Specifically, this book has been developed to provide you, the aspiring or already practicing psychology educator, professional advice on:

  • Administrative and professional issues such as building your career, chairing a department, organizing a curriculum, and conducting assessment
  • Advice on student advising
  • Best practices in teaching psychology
  • Creation of courses
  • Choosing content for each course
  • Classroom management and strategies

Ninety-six people from academia and research centers in the United States and Canada contributed content for this book. Most of them work in the psychology departments of colleges and universities.
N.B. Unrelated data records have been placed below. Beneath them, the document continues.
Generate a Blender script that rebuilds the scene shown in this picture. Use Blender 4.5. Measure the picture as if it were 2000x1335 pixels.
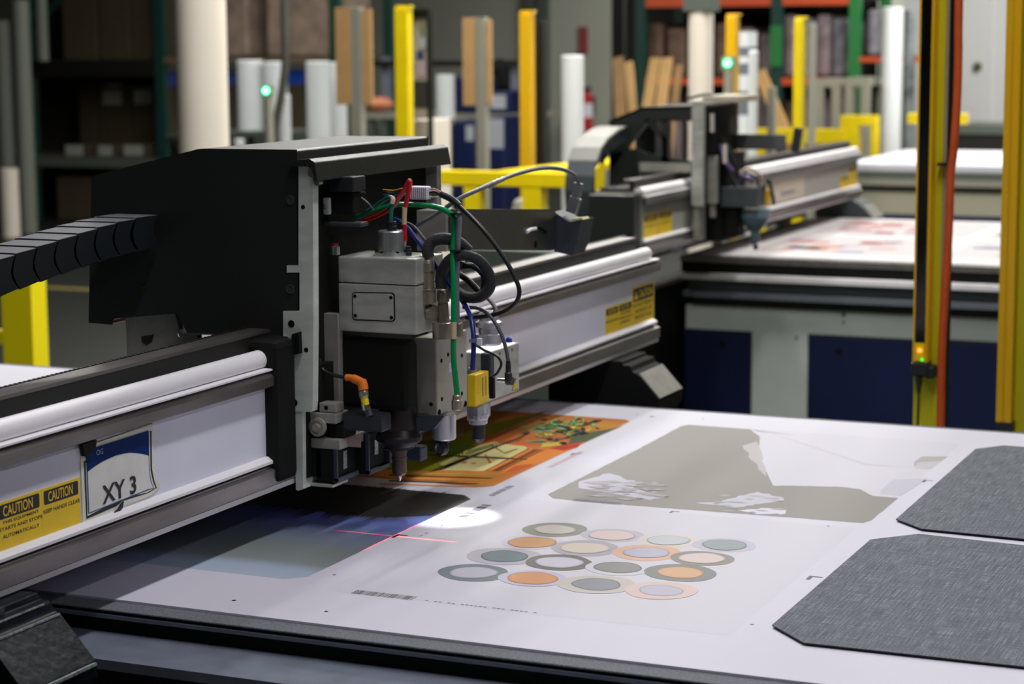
import bpy, math, random
from mathutils import Vector, Matrix
random.seed(7)
for o in list(bpy.data.objects): bpy.data.objects.remove(o)
scene = bpy.context.scene
COL = scene.collection

# ---------------------------------------------------------------- camera
# world: metres, z = 0 is the cutting table's surface, Y runs along the gantries, X across them, floor at z = FLOOR
FLOOR = -0.87
FPX = 4086.44
YAW, PIT, ROL = math.radians(23.892), math.radians(8.171), math.radians(-0.401)
CAM = Vector((0, 0, 0.9))
def _axes():
    cy, sy = math.cos(YAW), math.sin(YAW); cp, sp = math.cos(PIT), math.sin(PIT); cr, sr = math.cos(ROL), math.sin(ROL)
    out = []
    for v in ((cy, 0, -sy), (sy, 0, cy), (0, -1, 0)):
        x, y, z = v
        y, z = cp*y - sp*z, sp*y + cp*z
        x, y = cr*x - sr*y, sr*x + cr*y
        out.append((x, y, z))
    return Matrix(out)          # rows: world axes in camera coordinates (right, down, forward)
MW = _axes()
def U(px, py, axis, val):
    """the point of the place seen at (px, py) that lies on the plane axis = val"""
    r = MW @ Vector(((px-1000)/FPX, (py-667.5)/FPX, 1.0))
    i = 'xyz'.index(axis)
    return CAM + r*((val-CAM[i])/r[i])
cd = bpy.data.cameras.new('camera'); cam = bpy.data.objects.new('camera', cd); COL.objects.link(cam)
cd.sensor_width = 36; cd.lens = FPX*36/2000; cd.clip_end = 200; cd.clip_start = 0.05
R3 = Matrix((MW @ Vector((1, 0, 0)), MW @ Vector((0, -1, 0)), MW @ Vector((0, 0, -1)))).transposed()
cam.matrix_world = Matrix.Translation(CAM) @ R3.to_4x4()
cd.dof.use_dof = True; cd.dof.focus_distance = 3.55; cd.dof.aperture_fstop = 5.0
scene.camera = cam

# ---------------------------------------------------------------- world, lights, exposure
scene.view_settings.view_transform = 'Standard'; scene.view_settings.look = 'None'
scene.view_settings.exposure = 0.0; scene.view_settings.gamma = 1.0
scene.view_settings.use_curve_mapping = False
w = bpy.data.worlds.new('world'); scene.world = w; w.use_nodes = True
w.node_tree.nodes['Background'].inputs[0].default_value = (0.75, 0.8, 0.85, 1)
w.node_tree.nodes['Background'].inputs[1].default_value = 0.11
def area(name, loc, sx, sy, power, col=(1, 1, 1), rot=(0, 0, 0)):
    l = bpy.data.lights.new(name, 'AREA'); l.shape = 'RECTANGLE'; l.size = sx; l.size_y = sy; l.energy = power; l.color = col
    o = bpy.data.objects.new(name, l); COL.objects.link(o); o.location = loc; o.rotation_euler = rot; return o
WARM = (1.0, 0.955, 0.97)
TUBES = [  # x, y centre, length along Y, power : unseen ceiling strip lights, some added to brighten background surfaces
    (-0.8, 3.0, 2.6, 70), (-4.1, 4.6, 2.6, 42), (2.6, 1.0, 3.0, 64), (-1.8, 7.4, 1.8, 110), (-1.4, 11.6, 4.0, 90), (-4.4, 10.8, 3.0, 170),
    (-3.6, 7.4, 1.4, 95), (-2.8, 16.4, 4.0, 330), (-8.6, 14.0, 5.0, 150), (-6.5, 21.6, 3.0, 260)]
LIGHT_Z = 3.35
for i, (lx, ly, ll, lp) in enumerate(TUBES):
    area('strip_light_lamp', (lx, ly, LIGHT_Z-0.01), 0.22, ll, lp, (0.97, 0.95, 1.0) if i < 3 else (1.0, 0.985, 0.93))

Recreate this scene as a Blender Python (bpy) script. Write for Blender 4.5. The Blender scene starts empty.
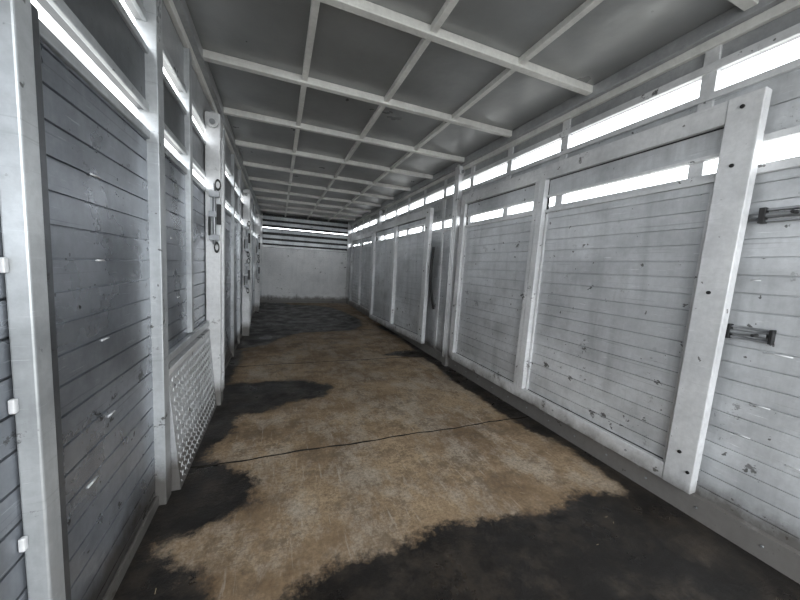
import bpy, bmesh, random
import numpy as np
from math import *
from mathutils import Matrix, Vector
random.seed(4)
S=bpy.context.scene
S.view_settings.view_transform='Standard'
S.view_settings.look='None'
S.view_settings.exposure=0.0
XL,XR,YF,H,CH=-.495,1.905,9.05,2.344,1.1163
Y0=-.9

# ------------------------------------------------------------ materials
def newmat(name):
    m=bpy.data.materials.new(name); m.use_nodes=True; nt=m.node_tree; nt.nodes.clear()
    o=nt.nodes.new("ShaderNodeOutputMaterial"); b=nt.nodes.new("ShaderNodeBsdfPrincipled")
    nt.links.new(b.outputs[0],o.inputs[0]); return m,nt,b
def N(nt,t,**k):
    n=nt.nodes.new(t)
    for a,v in k.items(): setattr(n,a,v)
    return n
def mapping(nt,scale,src='Object'):
    tc=N(nt,"ShaderNodeTexCoord"); mp=N(nt,"ShaderNodeMapping"); mp.inputs['Scale'].default_value=scale
    nt.links.new(tc.outputs[src],mp.inputs[0]); return mp.outputs[0]
def noise(nt,scale,sc,detail=4,rough=.6):
    n=N(nt,"ShaderNodeTexNoise"); n.inputs['Scale'].default_value=sc; n.inputs['Detail'].default_value=detail; n.inputs['Roughness'].default_value=rough
    nt.links.new(mapping(nt,scale),n.inputs['Vector']); return n.outputs['Fac']
def ramp(nt,fac,stops):
    r=N(nt,"ShaderNodeValToRGB"); e=r.color_ramp.elements
    for i,(p,c) in enumerate(stops):
        if i<2: el=e[i]; el.position=p
        else: el=e.new(p)
        if not isinstance(c,tuple): c=(c,c,c)
        el.color=(*c,1)
    nt.links.new(fac,r.inputs[0]); return r.outputs[0]
def mix(nt,fac,a,b,mode='MIX'):
    m=N(nt,"ShaderNodeMix",data_type='RGBA',blend_type=mode)
    for s,v in ((0,fac),(6,a),(7,b)):
        if hasattr(v,'links'): nt.links.new(v,m.inputs[s])
        else: m.inputs[s].default_value=v if s==0 else (*v,1)
    return m.outputs[2]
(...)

They are the authors of 67 chapters organized around five Parts named below:

  1. Background and Introduction
  2. Pedagogy and Practice Issues
  3. Teaching the Topical Areas
  4. Preparing Students for Life After Graduation
  5. Emerging Topics

Some important themes you’ll find throughout this book are the following, in alphabetical order:

  • Assessment issues
  • Attention to diversity
  • Faculty development
  • Pedagogical innovations
  • Psychological literacy
  • Scholarship of teaching and learning
  • Student learning

Millions of college students take psychology courses either as required subjects in their curriculum or as an available elective. This will likely be their only exposure to psychology. Dana Dunn writes that psychology educators should make sure that that experience be an important and positive one, by properly presenting the full breadth and depth of the subject to the students, including the “liberally educating values inherent in psychology.”
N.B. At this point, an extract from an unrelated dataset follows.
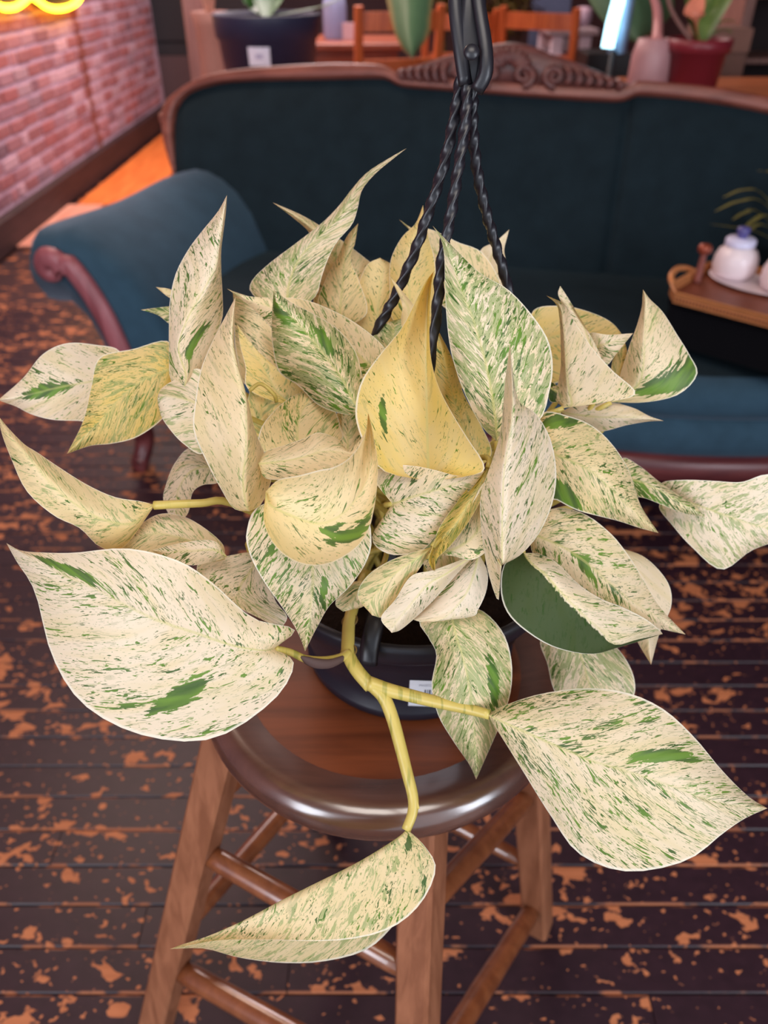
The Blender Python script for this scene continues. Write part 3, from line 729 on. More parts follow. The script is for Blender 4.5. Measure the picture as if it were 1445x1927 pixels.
leaf([.64, .635, .635], [(1030, 725), (1040, 720, 1045, 735, 1035, 755), (1065, 742, 1065, 750, 1060, 757), (1088, 773)], 0, 0, 0, .9, .3, .9, 1)
leaf([.69, .68, .68], [(1165, 760), (1150, 700, 1160, 720, 1170, 735), (1160, 655, 1170, 668, 1182, 680), (1172, 628)], 0, .01, 0, .4, .6, .6)
# --- centre right: marbled upright leaf, white folded leaf -------------------
leaf([.57, .56, .552, .545, .54], [(935, 830), (905, 800, 932, 790, 1012, 795), (872, 735, 925, 740, 1034, 735), (853, 680, 915, 690, 1040, 685), (844, 635, 902, 640, 1030, 637), (839, 580, 886, 590, 998, 589), (837, 530, 868, 545, 955, 544), (836, 485, 853, 500, 905, 515), (830, 452, 838, 460, 858, 470), (814, 425)],
     -.008, .012, 0, .55, .12, 1.0)
leaf([.52, .515, .505, .50, .51], [(935, 1052), (938, 1130, 944, 1063, 968, 1052), (918, 1075, 944, 1020, 1008, 1013), (905, 990, 945, 960, 1037, 955), (905, 930, 948, 890, 1047, 893), (925, 870, 955, 840, 1036, 827), (942, 810, 964, 785, 1008, 778), (950, 720, 965, 735, 977, 755), (955, 680, 962, 690, 965, 700), (960, 646)],
     .03, .035, 0, .40, .05, .2, pw=1.2, stem=False)
# --- big yellow central leaf and those behind it ------------------------------
leaf([.555, .56, .555, .55, .545], [(808, 905), (725, 888, 806, 893, 895, 893), (690, 845, 805, 860, 911, 874), (672, 800, 804, 815, 880, 825), (669, 765, 803, 770, 848, 773), (680, 718, 803, 720, 825, 727), (710, 673, 802, 670, 811, 675), (755, 618, 803, 615, 808, 618), (785, 560, 805, 560, 810, 562), (802, 528, 810, 528, 813, 528), (816, 511)],
     -.03, -.025, 0, .12, .85, .12, 0, (-.62, .36, .05, .09), pw=1.5)
leaf([.62, .61, .60], [(905, 880), (860, 862, 890, 850, 925, 850), (815, 780, 860, 770, 905, 800), (800, 700, 840, 700, 872, 740), (800, 640, 825, 640, 850, 672), (810, 595)], .01, .01, 0, .35, .95, .4)
leaf([.60, .59, .58], [(770, 640), (755, 610, 770, 610, 787, 610), (757, 575, 768, 580, 779, 577), (745, 545, 750, 550, 757, 548), (732, 517)], 0, 0, 0, .1, .5, .2)
leaf([.68, .67, .66], [(790, 650), (738, 600, 775, 600, 815, 600), (733, 540, 770, 540, 820, 540), (735, 490, 772, 490, 818, 490), (755, 448, 780, 450, 808, 450), (782, 420, 792, 420, 800, 418), (796, 386)], .01, .01, 0, .16, .8, .3)
leaf([.71, .70, .69], [(930, 600), (945, 545, 900, 560, 880, 620), (910, 478, 870, 510, 850, 590), (860, 455, 835, 490, 820, 560), (812, 432, 805, 455, 800, 500), (778, 430, 778, 436, 778, 444), (751, 413)], .0, .01, 0, .35, .4, .5)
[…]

Then there are those who take psychology as their major in college. In the 2010-2011 period there were some 97,000 people who received a bachelor’s degree in psychology. But most of them did not become psychologists or even work in fields allied to psychology. But what they (and others, in years prior and subsequent to 2010-2011) learned in the major – the analytical perspectives, research methods, techniques and tools – served as important aids in whatever careers they pursued.

Dana Dunn’s main message in the book is in Chapter 1, Psychology Education: An overview of Opportunities. I believe it is this: learning and teaching psychology is very important, and as teachers of psychology, we must do our very best to prepare our students to become good teachers of this very exciting, promising, and useful field because it can truly enhance the quality of our lives of all of us.

In the concluding chapter (67) he presents to us five ‘modest marching orders’ and they are:

  1. Share Psychology’s Knowledge Base
  2. Promote Scientific Inquiry and Thinking
  3. Encourage Effective Communication
  4. Enhance Ethical and Social Responsibility in a Diverse World
  5. Ensure Professional Development

This is an excellent book for everyone, and every psychology teacher should have a copy of it.

 

Editor:

Dana S. Dunn, PhD is a Professor of Psychology and Assistant Dean for Special Projects at Moravian College in Bethlehem, Pennsylvania. A social psychologist by training, his scholarship examines learning, liberal education, and teaching as well as the social psychology of disability. Dunn received the Charles L. Brewer Award for Distinguished Teaching of Psychology from the American Psychological Foundation in 2013. He is Editor-in-Chief of Oxford Biographies: Psychology.